Boli mnie, że przy tej obsłudze pomijany jest czynnik ludzki. Cały czas mam złudne wrażenie, że nikt nie bierze pod uwagę, że po drugiej stronie naprawdę jest człowiek. Nie maruda (jak ja w tym artykule), nie upierdliwiec wchodzący na minutę przez zamknięciem. CZŁOWIEK. To, że każdy może mieć problem a jego rozwiązaniem może być zwykła pomoc. Nie mówię tego tylko jako klient, ale także osoba pracująca właściwie od początku kariery (ohoho, to już ze 4 lata) z klientami różnej maści: od zwykłych ludzi w agencji pracy tymczasowej, przez biznes, sektor publiczny aż po dyrektorstwo i doktorów uczelnianych. Czasem wystarczy wyrazić inicjatywę.

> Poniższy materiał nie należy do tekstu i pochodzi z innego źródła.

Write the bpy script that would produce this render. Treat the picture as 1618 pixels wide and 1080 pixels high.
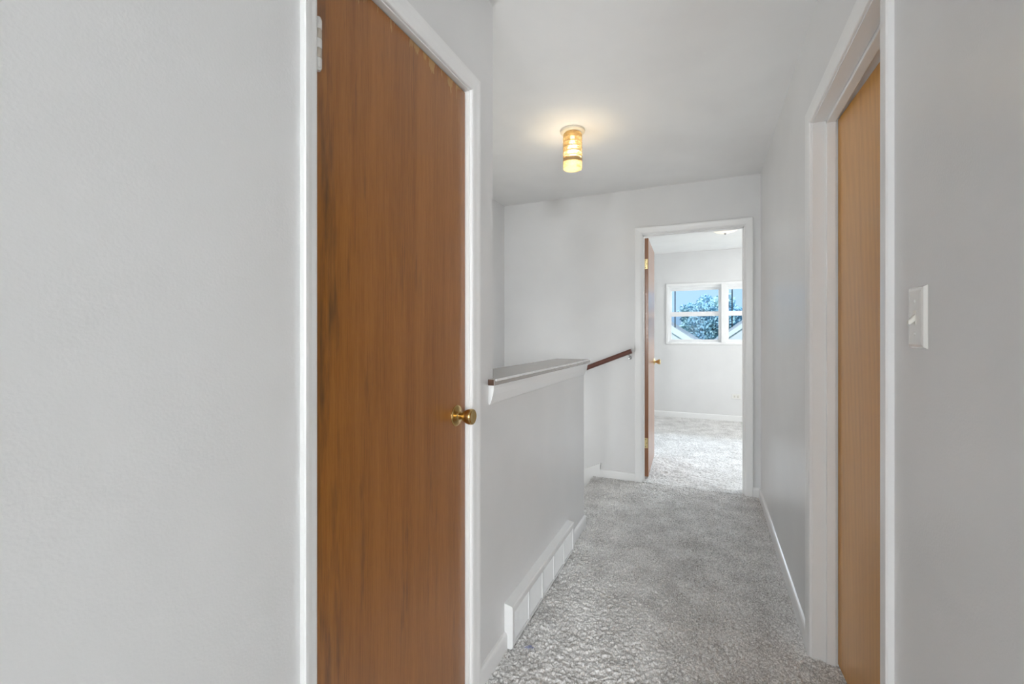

Obserwuję odrodzenie się niektórych zawodów: kucharzy, fryzjerów. Dobry fryzjer prosperuje dobrze, nie musi kombinować. Dobry kucharz nie musi kantować na ilości podanych ziemniaczków czy podaniu kupnego sosu czosnkowego. Mam nadzieję, że sprzedawca/doradca też przejdzie metamorfozę a Ci najlepsi będą doceniani. Za wzór ideału niech mi posłuży pewien sprzedawca z salonu DENONA, student zaoczny akustyki, który o pracy- swojej pasji potrafił opowiadać godzinami (szkoda, że już nie pracuje, ale prowadzi szkolenia ze sprzedaży).